Bahasa Ayas




Kota Malang, 'The heart of East Java', jantung jawa timur. Begitu tulisan di Cafe Sawah yang baru kukunjungi beberapa hari lalu. Benar atau tidaknya tergantung penilaian masing-masing. Namun pesona pariwisata Malang dan Batu tak bisa dipungkiri. Terlebih sejak semakin diluaskannya Bandara Abdul Rachman Saleh, semua makin terbuka.

Bahkan penyanyi KLA project, Katon Bagaskara sangat bersyukur akses ke kota Malang tak harus berlelah-lelah lewat Surabaya lagi. Dan memang, semakin marak selebritis yang datang ke kota yang semakin 'genit' ini.



Dulu, saat masih bekerja, aku sering berkunjung ke kota ini. Banyak temanku yang berdomisili di sini. Hampir setiap akhir pekan aku berkunjung. Untuk sekedar berlibur atau untuk memenuhi undangan.

Namun sejak pindah ke Jakarta, aku jarang mengunjungi kota ini lagi. Hampir tak pernah bahkan.
Karena setiap kali pulang ke Surabaya, tak pernah lama hingga tak ada kesempatan untuk mengunjungi kota ini lagi.

Ketika kembali dua tahun lalu, seperti 'pangling' dengan semuanya. Pemukiman makin padat. Perumahan semakin marak.  Juga jalan semakin ramai alias macet.


Satu hal yang tidak berubah yaitu bahasanya yang khas.
Aku cuma paham sedikit. Suamiku yang kuliah dan lama tinggal di sini, sudah pasti lebih jago.

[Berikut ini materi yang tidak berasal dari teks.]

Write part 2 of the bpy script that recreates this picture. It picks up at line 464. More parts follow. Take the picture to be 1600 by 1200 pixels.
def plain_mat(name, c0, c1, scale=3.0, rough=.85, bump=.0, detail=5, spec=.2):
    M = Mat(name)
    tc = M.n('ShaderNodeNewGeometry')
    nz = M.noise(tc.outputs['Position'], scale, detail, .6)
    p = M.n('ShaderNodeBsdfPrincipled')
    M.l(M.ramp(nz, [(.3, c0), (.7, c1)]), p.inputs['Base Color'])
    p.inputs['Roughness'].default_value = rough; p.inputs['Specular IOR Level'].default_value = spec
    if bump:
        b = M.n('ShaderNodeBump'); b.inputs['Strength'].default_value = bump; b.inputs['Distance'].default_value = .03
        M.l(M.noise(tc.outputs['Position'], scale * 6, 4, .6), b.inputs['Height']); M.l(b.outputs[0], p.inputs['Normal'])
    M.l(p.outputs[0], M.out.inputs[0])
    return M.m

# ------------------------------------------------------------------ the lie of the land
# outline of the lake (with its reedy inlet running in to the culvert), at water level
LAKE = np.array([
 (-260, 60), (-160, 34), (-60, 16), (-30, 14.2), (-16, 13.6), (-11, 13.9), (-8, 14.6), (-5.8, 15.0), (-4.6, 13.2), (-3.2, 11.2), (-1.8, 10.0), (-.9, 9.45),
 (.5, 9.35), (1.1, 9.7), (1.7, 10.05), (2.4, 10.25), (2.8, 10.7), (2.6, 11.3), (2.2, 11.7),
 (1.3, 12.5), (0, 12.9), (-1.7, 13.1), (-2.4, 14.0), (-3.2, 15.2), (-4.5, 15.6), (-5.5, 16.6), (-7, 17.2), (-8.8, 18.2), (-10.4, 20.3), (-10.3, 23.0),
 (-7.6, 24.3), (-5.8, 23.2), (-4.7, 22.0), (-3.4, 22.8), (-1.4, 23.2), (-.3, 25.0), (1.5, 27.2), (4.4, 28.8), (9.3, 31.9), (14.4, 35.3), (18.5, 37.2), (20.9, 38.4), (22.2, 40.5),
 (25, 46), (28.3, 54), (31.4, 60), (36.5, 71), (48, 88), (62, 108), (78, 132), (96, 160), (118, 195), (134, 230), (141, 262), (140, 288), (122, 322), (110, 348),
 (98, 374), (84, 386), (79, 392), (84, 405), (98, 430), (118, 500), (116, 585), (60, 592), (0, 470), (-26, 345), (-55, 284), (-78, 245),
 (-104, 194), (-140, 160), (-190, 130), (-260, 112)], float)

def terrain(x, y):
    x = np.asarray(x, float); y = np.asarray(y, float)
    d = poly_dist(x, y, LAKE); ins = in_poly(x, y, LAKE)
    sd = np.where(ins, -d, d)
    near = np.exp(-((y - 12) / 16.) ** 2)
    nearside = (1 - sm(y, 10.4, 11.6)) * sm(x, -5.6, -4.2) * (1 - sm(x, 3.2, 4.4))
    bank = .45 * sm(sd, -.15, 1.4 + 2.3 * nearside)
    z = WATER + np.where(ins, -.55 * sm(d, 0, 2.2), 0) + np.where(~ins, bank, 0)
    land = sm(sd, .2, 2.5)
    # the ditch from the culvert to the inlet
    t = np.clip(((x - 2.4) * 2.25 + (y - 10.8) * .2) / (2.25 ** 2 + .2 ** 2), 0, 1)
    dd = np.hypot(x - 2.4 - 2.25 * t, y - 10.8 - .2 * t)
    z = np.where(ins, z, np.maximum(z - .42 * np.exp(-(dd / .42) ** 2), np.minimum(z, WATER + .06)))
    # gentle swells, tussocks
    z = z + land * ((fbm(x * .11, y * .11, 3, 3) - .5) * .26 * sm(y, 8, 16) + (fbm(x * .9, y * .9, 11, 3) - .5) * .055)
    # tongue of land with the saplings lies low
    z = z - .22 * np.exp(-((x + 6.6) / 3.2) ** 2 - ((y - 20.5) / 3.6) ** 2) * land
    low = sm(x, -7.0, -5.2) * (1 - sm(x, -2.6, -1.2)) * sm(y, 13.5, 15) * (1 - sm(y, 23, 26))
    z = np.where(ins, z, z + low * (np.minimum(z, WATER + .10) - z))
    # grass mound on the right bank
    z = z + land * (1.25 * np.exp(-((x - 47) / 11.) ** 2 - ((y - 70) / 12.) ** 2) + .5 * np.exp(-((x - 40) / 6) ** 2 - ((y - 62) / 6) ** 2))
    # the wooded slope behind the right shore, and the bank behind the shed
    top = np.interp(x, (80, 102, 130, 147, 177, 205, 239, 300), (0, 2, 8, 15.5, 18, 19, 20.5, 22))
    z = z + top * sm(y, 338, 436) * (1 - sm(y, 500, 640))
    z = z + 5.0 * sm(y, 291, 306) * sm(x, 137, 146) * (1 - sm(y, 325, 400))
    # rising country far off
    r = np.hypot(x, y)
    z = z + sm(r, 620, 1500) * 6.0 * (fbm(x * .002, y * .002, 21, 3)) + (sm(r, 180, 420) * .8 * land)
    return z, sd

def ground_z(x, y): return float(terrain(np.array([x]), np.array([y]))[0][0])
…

Terkadang dia lupa bicara denganku menggunakan bahasa khas ini, yang bikin aku 'melongoh' lama karena berpikir mengartikannya.
Tapi itu jadi sumber becandaan kita juga akhirnya. 


Bahasa 'Walikan', itulah bahasa khas penduduk Malang. 
Tentu ada sejarah awal adanya bahasa ini. Aku yakin tak semua orang Malang tahu itu. 


Bahasa 'walikan' ini berasal dari pemikiran para pejuang tempo dulu, yaitu kelompok Gerilya Rakyat Kota(GRK). 


Tujuan dibuat bahasa ini bukan saja untuk kerahasiaan informasi antar pejuang, tapi juga jadi pengenal identitas antara kawan dan lawan.
Tentu kita tahu, di setiap perang selalu saja ada mata-mata yang menyusup. Itulah kenapa dibutuhkan bahasa yang hanya bisa dimengerti sesama pejuang.


Penggagas bahasa 'walikan' ini adalah seorang pejuang dari Malang bernama Suyudi Raharno.
Bahasa campuran (baik bahasa Indonesia, China ataupun bahasa daerah) yang jadi 'walikan' tersebut hanya mengenal satu cara, baik pengucapan maupun penulisan yaitu secara terbalik dari belakang dibaca ke depan.


Contohnya kata saya jadi 'ayas'.
Malang jadi 'Ngalam'. Juga lainnya. Tak peduli dasarnya bahasa Jawa, atau manapun semua dibalik. Walau tak semua sama persis balikannya.


'Walikan' dalam bahasa Jawa artinya kebalikan atau terbalik.
Seperti kata sekolah jadi 'halokes'
Tapi entah kenapa pacaran, istilahnya jadi 'ngamrin'. 


Mertua jadi 'oromaut'.
Surabaya jadi 'Ayabarus'.
Rumah jadi 'hamur' dan sebagainya.


Itulah tadi sedikit contoh bahasa walikan yang hanya ada di Malang. 
Sampai sekarang, aku masih mikir dulu bila ada yang bicara dengan bahasa walikan itu. 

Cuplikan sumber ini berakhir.